Tenho muita experiência em paredes verdes, fiz mais de 500 projetos desse tipo. Aquilo é um absurdo. Uma parede verde é como um paciente na UTI. Se você tirar da tomada, ele morre. Demanda muito cuidado.
Num país em que ninguém cuida das árvores, como vão cuidar de uma parede verde? Caem 1000 árvores num verão em São Paulo!
Um segundo ponto dessas compensações é que essas paredes verdes foram feitas com dinheiro de florestas derrubadas. No caso em questão, havia uma floresta nativa no Morumbi com 900 árvores que foi derrubada por uma construtora, o que gerou uma compensação ambiental no valor de R$13 milhões, para que fossem plantadas 26 mil árvores de mata atlântica em 4 parques lineares da cidade.
Esse dinheiro não foi destinado a isso, mas sim para implantar paredes verdes no Minhocão e na Av. 23 de Maio. Só que há uma questão: uma parede verde de 750 metros quadrados equivale a uma árvore adulta, tipo uma figueira brava, em termos de serviços ambientais. Fora que uma árvore tem raízes no lençol freático, carbono na lenha. É outra coisa.
Por metro quadrado de parede verde a empresa que presta o serviço de implantação cobra R$ 890. 750 metros são quase R$ 600 mil. Com R$ 600 mil, quantas mudas de figueiras bravas a R$ 200 não conseguimos comprar? 3000 árvores! Quantos milhões de metros quadrados de parede verde são necessários para substituir uma floresta? A conta jamais fecha.
Para mim, as paredes verdes apenas se justificam quando partem da iniciativa privada e não envolvem compensação ambiental.
Quais são suas metas? Você as tem? Ou sai plantando a esmo?
A gente tem metas. Mas sem estrutura as metas são falíveis.
Não penso em montar uma ONG, isso demandaria muito dinheiro e tempo. Vejo ONGs como um veículo meio retrógrado.
Precisamos é acabar com o estigma de que quem trabalha com meio ambiente é hippie, mal pago, etc. Quem faz um bom trabalho deve ser bem pago por isso.
Vira e mexe recebo pedidos “Vem plantar aqui no meu bairro?”. Minha vontade é de responder “Claro, mas você vai pagar meu mercado do mês?”

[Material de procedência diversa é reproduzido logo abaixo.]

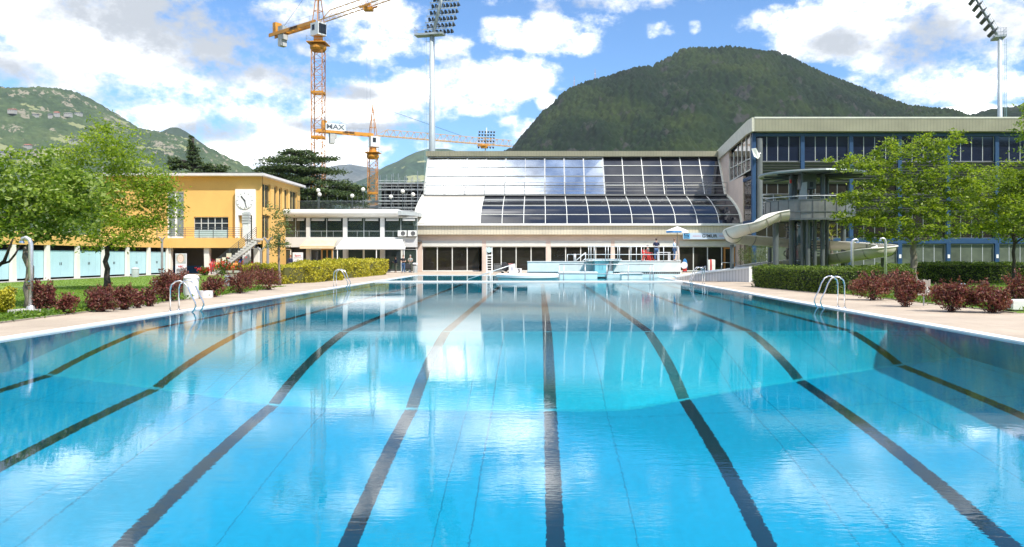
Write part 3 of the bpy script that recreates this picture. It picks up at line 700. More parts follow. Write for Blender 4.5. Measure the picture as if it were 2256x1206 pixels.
# outside stair: from the landing down to the left
s1 = Vector((X(578,TY), TY-.2, 3.4)); s0 = Vector((X(483,TY), TY-.9, .1)); n_ = 17; st = MB()
for k in range(n_):
    a_ = s0.lerp(s1, k / n_); b_ = s0.lerp(s1, (k+1) / n_); st.box(a_.x, b_.x+.06, s0.y-.7, s0.y+.9, b_.z-.20, b_.z-.02)
st.prism([(s0.x,s0.y-.66,s0.z-.1),(s0.x+.3,s0.y-.66,s0.z-.1),(s1.x,s0.y-.66,s1.z-.55),(s1.x,s0.y-.66,s1.z-.16)], (0,.12,0))
stp = st.build('stair', mat('stair_concrete', (.50,.48,.44), .8, var=.1), yb)
rl = MB(); o = Vector((0,-1.3+.66,0))
for k in range(6):
    p_ = s0.lerp(s1, k / 5); p_.y = s0.y - .62; rl.tube([p_, p_ + Vector((0,0,1.0))], .03, 6)
for h_ in (.25,.45,.65,.82,1.0): rl.tube([(s0.x,s0.y-.62,s0.z+h_),(s1.x,s0.y-.62,s1.z+h_)], .022, 6)
rl.build('handrail', DARKST, stp)
for (px, py, w_, h_) in ((488,574,.42,.33),(500,571,.34,.32),(511,563,.46,.40)):
    m_ = MB().box(X(px,s0.y)-w_/2, X(px,s0.y)+w_/2, s0.y-.69, s0.y-.66, Z(py,s0.y)-h_/2, Z(py,s0.y)+h_/2); m_.build('notice_board', mat('notice_cream', (.62,.58,.42), .6), stp)
# white shaft with a louvred head, beside the clock
m_ = MB().box(X(537,YD-1.9), X(551,YD-1.9), YD-2.2, YD-1.7, 0, Z(493,YD-2.2)); m_.build('shaft', mat('shaft_white', (.66,.66,.62), .7, var=.05), yb)
m_ = MB()
for k in range(4): z = Z(493,YD-2.2)+.02+k*.27; m_.box(X(536,YD-1.9), X(551,YD-1.9), YD-2.25, YD-1.66, z, z+.2)
m_.box(X(538,YD-1.9), X(550,YD-1.9), YD-2.1, YD-1.8, Z(493,YD-2.2), Z(467,YD-2.2)-.003).build('shaft_louvre', mat('shaft_grey', (.45,.47,.45), .5), yb)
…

Quando falo de estrutura, penso em buscar parceiros (empresas) que estejam interessados em melhorar a cidade. E que juntos consigamos criar um cronograma de plantios. Quero que os plantios vinguem, funcionem, então precisamos focar em qualidade cada vez mais. Já estamos formatando isso. Queremos buscar espécies variadas, e não as tradicionais de viveiros. Quero deixar um legado para o futuro, dar exemplo para outras cidades do mundo localizadas em zona tropical.
Quero que seu filho possa ir brincar na praça e provar um fruto do cambuci, ou subir num araçá. Que conheça a textura do pau-jacaré. Espero que essa diversidade esteja ao alcance de todos os paulistanos e que eles compreendam que ela lhes pertence. É uma herança de valor.
Quão perto estamos dessa realidade que você sonha?
Penso que daqui a 10 anos as coisas estarão bastante diferentes. Nossa meta é ter 300 florestas de bolso. São Paulo é uma megalópole única, sinto que temos boas condições de fazer essa mudança de paradigma.
Você vem falar no Festival Path 18? Já posso contar com você, mesmo o evento sendo em abril do ano que vem?
Tenho uma filha de um ano e meio, não vou a lugar nenhum (risos). Vambora.